Today's RDBMS's have a lot of capabilities that you do not have to use but I prefer to have a safety net. I like to have constraint enforcement in the application to give the user prompt feedback when they enter something incorrectly and in the db so that when a developer forgets to enforce a data rule the mistake is caught before bad data is stored in the database. Even if we had perfect programmers, our users are very creative and they can find navigation paths that get around application constraints but they have never been able to bypass database constraints. As a matter of fact we have some data errors that we cannot reproduce and we had to add a unique constraint to prevent the problem. Also, the data rules are easy to find if they are located in one place, the database, and application developers can reference this information to make sure they are implementing all the data rules.
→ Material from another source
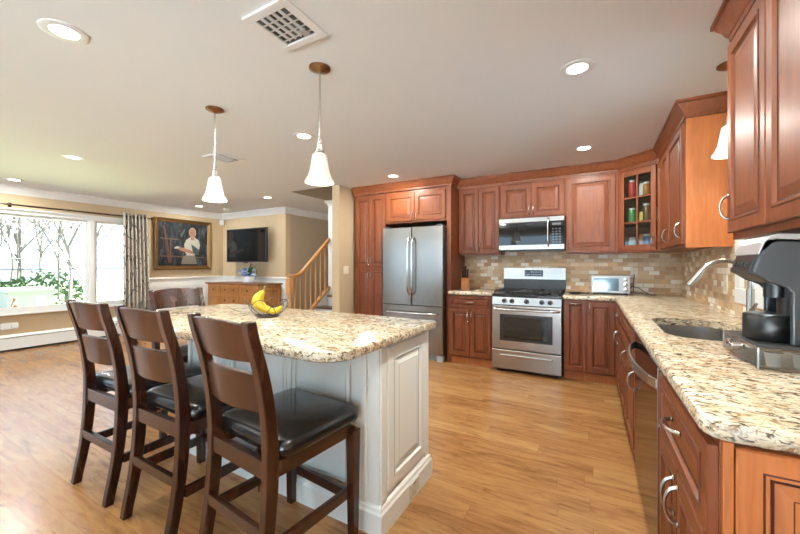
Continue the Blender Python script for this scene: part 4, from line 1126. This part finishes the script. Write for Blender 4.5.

I have never had a severe wreck but I don't intend to disable the airbags in my car since there are idiots out there that I have no control over.
September 11, 2009 at 9:06 am
If I understand Brian's post he's not entirely out in left field, although I think running with *no* data integrity is a huge mistake.
I think what he's saying is designing an application so that it's impossible for bad data to get to the SQL engine is the best solution.
And I half-way agree with him--but I'm a belt, suspenders and jumpsuit kind of guy myself... 🙂
I run a one man shop and it's very nice to be developer, DBA, and systems analyst all rolled into one. Of course most folks don't understand the impact of that "tiny" new feature, but hey, that's life...
At any rate I think letting the SQL engine handle basic integrity tasks is a much better solution. Things like referential integrity, bounds checking, unique constraints are no brainers for the DB, no question. Auditing's another DB level task that as a developer I'm *happy* to let the DB handle. The coding overhead is minimal and the results damn near foolproof.
Howsomever:
Some things are better handled by the application. There's no need to bother the DB with things like checking to see if input to a numeric field is actually numeric! Using combo boxes to make it impossible to choose an impossible field value is another way to leverage local processing power.
The database is busy enough, no need to make it work harder than it must. Not to mention eliminating excessive talk on the wire, which is a good thing too.
If you're a DBA you tend to want *everything* in the back end. Not a good idea. Your server is a limited resource being devoured by a swarm of users. Those users have abundent local resources. The best designs take advantage of those local resources.
It's all about balance. Let the DB do what it's good at and the application do what it's good at.